_SUPPLIED DATA_
+ + + + +

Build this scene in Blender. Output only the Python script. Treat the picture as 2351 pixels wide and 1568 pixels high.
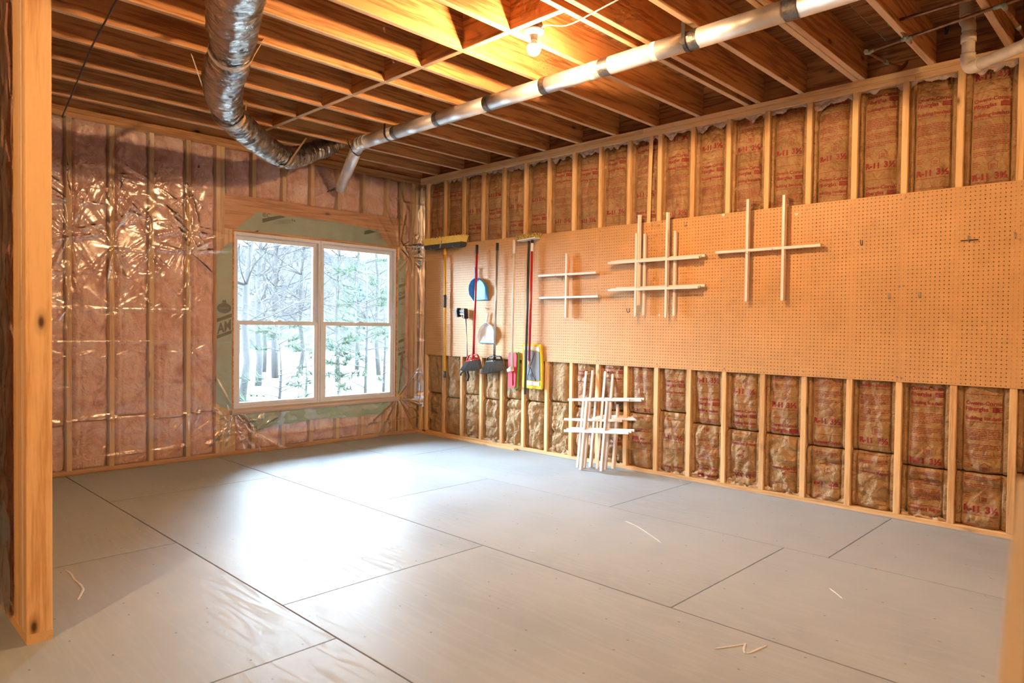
import bpy, bmesh, math, random
import numpy as np
from mathutils import Vector, Matrix

random.seed(7)
for o in list(bpy.data.objects):
    bpy.data.objects.remove(o)
scene = bpy.context.scene
C = scene.collection

# ------------------------------------------------------------------ camera
IW, IH = 2351, 1568
FPX = 1590.9
CAM = np.array([-4.97539, -6.32643, 1.22748])
YAW, PITCH, ROLL = 0.79949, -0.02139, 0.01218


def cam_basis():
    f = np.array([math.sin(YAW) * math.cos(PITCH), math.cos(YAW) * math.cos(PITCH), math.sin(PITCH)])
    r = np.array([math.cos(YAW), -math.sin(YAW), 0.0])
    u = np.cross(r, f)
    c, s = math.cos(ROLL), math.sin(ROLL)
    return c * r + s * u, -s * r + c * u, f


CR, CU, CF = cam_basis()
cd = bpy.data.cameras.new('camera')
cd.sensor_width = 36.0
cd.lens = FPX / IW * 36.0
cd.clip_start = 0.02
cd.clip_end = 300
cd.dof.use_dof = True
cd.dof.focus_distance = 6.0
cd.dof.aperture_fstop = 4.0
cam = bpy.data.objects.new('camera', cd)
C.objects.link(cam)
cam.matrix_world = Matrix(((CR[0], CU[0], -CF[0], CAM[0]), (CR[1], CU[1], -CF[1], CAM[1]),
                           (CR[2], CU[2], -CF[2], CAM[2]), (0, 0, 0, 1)))
scene.camera = cam


def _ray(px, py):
    return CR * ((px - IW / 2) / FPX) - CU * ((py - IH / 2) / FPX) + CF


def on_x(px, py, x=0.0):
    d = _ray(px, py)
    return CAM + d * ((x - CAM[0]) / d[0])


def on_y(px, py, y=0.0):
    d = _ray(px, py)
    return CAM + d * ((y - CAM[1]) / d[1])


def on_z(px, py, z=0.0):
    d = _ray(px, py)
    return CAM + d * ((z - CAM[2]) / d[2])


# ------------------------------------------------------------------ world, exposure
SKY = 30.0
BULB = 1500.0
BULB_FAR = 1250.0
BULB_COL = (1.0, 0.60, 0.29)
world = bpy.data.worlds.new('overcast_sky')
scene.world = world
world.use_nodes = True
bg = world.node_tree.nodes['Background']
bg.inputs[0].default_value = (0.66, 0.84, 1.0, 1)
bg.inputs[1].default_value = SKY
scene.view_settings.view_transform = 'Standard'
scene.view_settings.look = 'None'
scene.view_settings.exposure = 1.4
scene.view_settings.gamma = 1.0
scene.view_settings.use_curve_mapping = False
cy = scene.cycles
cy.use_denoising = True
cy.use_adaptive_sampling = True
cy.adaptive_threshold = 0.14
cy.adaptive_min_samples = 12
cy.max_bounces = 5
cy.diffuse_bounces = 4
cy.glossy_bounces = 3
cy.transmission_bounces = 4
cy.transparent_max_bounces = 10
cy.sample_clamp_indirect = 6.0
cy.caustics_reflective = False
cy.caustics_refractive = False
cy.blur_glossy = 0.5
# window portal: guides the sky light in through the real opening, gives off nothing itself
pl = bpy.data.lights.new('window_portal', 'AREA')
pl.shape = 'RECTANGLE'
pl.size = 1.80
pl.size_y = 1.60
pl.cycles.is_portal = True
po = bpy.data.objects.new('window_portal', pl)
C.objects.link(po)
po.location = (-1.25, 0.14, 1.25)
po.rotation_euler = (math.radians(-90), 0, 0)

WALL_H = 2.91          # underside of the joists
JOIST_D = 0.235


# ------------------------------------------------------------------ materials
def new_mat(name):
    m = bpy.data.materials.new(name)
    m.use_nodes = True
    nt = m.node_tree
    nt.nodes.clear()
    out = nt.nodes.new('ShaderNodeOutputMaterial')
    return m, nt, out


def N(nt, kind, **kw):
    n = nt.nodes.new(kind)
    for k, v in kw.items():
        if k.startswith('i_'):
            n.inputs[k[2:].replace('_', ' ')].default_value = v
        else:
            setattr(n, k, v)
    return n


def L(nt, a, b):
    nt.links.new(a, b)


def rgba(c):
    return (c[0], c[1], c[2], 1.0)


def principled(nt, out, col=None, rough=0.5, metal=0.0, spec=0.5):
    b = nt.nodes.new('ShaderNodeBsdfPrincipled')
    if col is not None:
        b.inputs['Base Color'].default_value = rgba(col)
    b.inputs['Roughness'].default_value = rough
    b.inputs['Metallic'].default_value = metal
    b.inputs['Specular IOR Level'].default_value = spec
    L(nt, b.outputs[0], out.inputs[0])
    return b


def coords(nt, scale, rnd=True):
    tc = nt.nodes.new('ShaderNodeTexCoord')
    v = tc.outputs['Object']
    if rnd:
        oi = nt.nodes.new('ShaderNodeObjectInfo')
        mul = N(nt, 'ShaderNodeMath', operation='MULTIPLY')
        mul.inputs[1].default_value = 37.0
        L(nt, oi.outputs['Random'], mul.inputs[0])
        comb = nt.nodes.new('ShaderNodeCombineXYZ')
        for i in range(3):
            L(nt, mul.outputs[0], comb.inputs[i])
        add = N(nt, 'ShaderNodeVectorMath', operation='ADD')
        L(nt, v, add.inputs[0])
        L(nt, comb.outputs[0], add.inputs[1])
        v = add.outputs[0]
    mp = nt.nodes.new('ShaderNodeMapping')
    mp.inputs['Scale'].default_value = scale
    L(nt, v, mp.inputs[0])
    return mp.outputs[0], v


def ramp(nt, fac, stops):
    r = nt.nodes.new('ShaderNodeValToRGB')
    el = r.color_ramp.elements
    while len(el) < len(stops):
        el.new(0.5)
    for e, (p, c) in zip(el, stops):
        e.position = p
        e.color = rgba(c)
    L(nt, fac, r.inputs[0])
    return r.outputs[0]


def mixc(nt, fac, a, b, mode='MIX'):
    m = N(nt, 'ShaderNodeMix', data_type='RGBA', blend_type=mode)
    for s, v in ((m.inputs['Factor'], fac), (m.inputs['A'], a), (m.inputs['B'], b)):
        if hasattr(v, 'links') or hasattr(v, 'is_linked'):
            L(nt, v, s)
        elif isinstance(v, (int, float)):
            s.default_value = v
        else:
            s.default_value = rgba(v)
    return m.outputs['Result']


def bump(nt, height, b, strength=0.3, dist=0.01):
    n = nt.nodes.new('ShaderNodeBump')
    n.inputs['Strength'].default_value = strength
    n.inputs['Distance'].default_value = dist
    L(nt, height, n.inputs['Height'])
    L(nt, n.outputs[0], b.inputs['Normal'])


def wood(name, light, dark, axis, rough=0.6, grain=1.0, knots=True, tint=0.25):
    """axis = index of the board's length in object space"""
    m, nt, out = new_mat(name)
    b = principled(nt, out, rough=rough, spec=0.3)
    sc = [1.0, 1.0, 1.0]
    sc[axis] = 0.055
    v, raw = coords(nt, tuple(sc))
    nz = N(nt, 'ShaderNodeTexNoise', i_Scale=9.0, i_Detail=3.0, i_Roughness=0.55)
    L(nt, v, nz.inputs['Vector'])
    # cathedral grain: contour lines of a stretched noise field
    mul = N(nt, 'ShaderNodeMath', operation='MULTIPLY')
    mul.inputs[1].default_value = 46.0 * grain
    L(nt, nz.outputs[0], mul.inputs[0])
    sn = N(nt, 'ShaderNodeMath', operation='SINE')
    L(nt, mul.outputs[0], sn.inputs[0])
    fine = N(nt, 'ShaderNodeTexNoise', i_Scale=150.0, i_Detail=2.0)
    L(nt, v, fine.inputs['Vector'])
    ad = N(nt, 'ShaderNodeMath', operation='MULTIPLY_ADD')
    ad.inputs[1].default_value = 0.30
    L(nt, sn.outputs[0], ad.inputs[0])
    L(nt, fine.outputs[0], ad.inputs[2])
    col = ramp(nt, ad.outputs[0], [(0.28, light), (0.55, tuple(l * 0.72 + d * 0.28 for l, d in zip(light, dark))), (0.86, dark)])
    # board to board tint
    oi = nt.nodes.new('ShaderNodeObjectInfo')
    tv = N(nt, 'ShaderNodeMapRange')
    tv.inputs['To Min'].default_value = 1.0 - tint
    tv.inputs['To Max'].default_value = 1.0 + tint * 0.4
    L(nt, oi.outputs['Random'], tv.inputs['Value'])
    cmb = nt.nodes.new('ShaderNodeCombineColor')
    for i in range(3):
        L(nt, tv.outputs[0], cmb.inputs[i])
    col = mixc(nt, 1.0, col, cmb.outputs[0], 'MULTIPLY')
    if knots:
        ks = [8.0, 8.0, 8.0]
        ks[axis] = 3.4
        kv, _ = coords(nt, tuple(ks))
        vo = N(nt, 'ShaderNodeTexVoronoi', i_Scale=1.0)
        L(nt, kv, vo.inputs['Vector'])
        kr = ramp(nt, vo.outputs['Distance'], [(0.06, (0.95, 0.95, 0.95)), (0.12, (0.26, 0.26, 0.26)), (0.22, (0, 0, 0))])
        rr = N(nt, 'ShaderNodeSeparateColor')
        L(nt, vo.outputs['Color'], rr.inputs[0])
        gt = N(nt, 'ShaderNodeMath', operation='GREATER_THAN')
        gt.inputs[1].default_value = 0.50
        L(nt, rr.outputs[0], gt.inputs[0])
        kf = N(nt, 'ShaderNodeMath', operation='MULTIPLY')
        L(nt, kr, kf.inputs[0])
        L(nt, gt.outputs[0], kf.inputs[1])
        col = mixc(nt, kf.outputs[0], col, (0.07, 0.025, 0.01))
    L(nt, col, b.inputs['Base Color'])
    return m


def plain(name, col, rough=0.5, metal=0.0, spec=0.5, noise=0.0, nscale=40.0, bstr=0.0, bscale=60.0, col2=None):
    m, nt, out = new_mat(name)
    b = principled(nt, out, col, rough, metal, spec)
    v, _ = coords(nt, (1, 1, 1))
    n = N(nt, 'ShaderNodeTexNoise', i_Scale=nscale, i_Detail=3.0)
    L(nt, v, n.inputs['Vector'])
    c2 = col2 if col2 else tuple(c * (1 - max(noise, 0.04)) for c in col)
    L(nt, ramp(nt, n.outputs[0], [(0.35, c2), (0.65, col)]), b.inputs['Base Color'])
    if bstr:
        n2 = N(nt, 'ShaderNodeTexNoise', i_Scale=bscale, i_Detail=4.0)
        L(nt, v, n2.inputs['Vector'])
        bump(nt, n2.outputs[0], b, bstr, 0.01)
    return m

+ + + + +

_WHAT YOU NEED TO DO_
Leave out any pictures and return exactly the lines from the beginning of the data through the line with "return c * r + s * u, -s * r + c * u, f", inclusive.

_OUTPUT BELOW_
Build this scene in Blender. Output only the Python script. Treat the picture as 2351 pixels wide and 1568 pixels high.
import bpy, bmesh, math, random
import numpy as np
from mathutils import Vector, Matrix

random.seed(7)
for o in list(bpy.data.objects):
    bpy.data.objects.remove(o)
scene = bpy.context.scene
C = scene.collection

# ------------------------------------------------------------------ camera
IW, IH = 2351, 1568
FPX = 1590.9
CAM = np.array([-4.97539, -6.32643, 1.22748])
YAW, PITCH, ROLL = 0.79949, -0.02139, 0.01218


def cam_basis():
    f = np.array([math.sin(YAW) * math.cos(PITCH), math.cos(YAW) * math.cos(PITCH), math.sin(PITCH)])
    r = np.array([math.cos(YAW), -math.sin(YAW), 0.0])
    u = np.cross(r, f)
    c, s = math.cos(ROLL), math.sin(ROLL)
    return c * r + s * u, -s * r + c * u, f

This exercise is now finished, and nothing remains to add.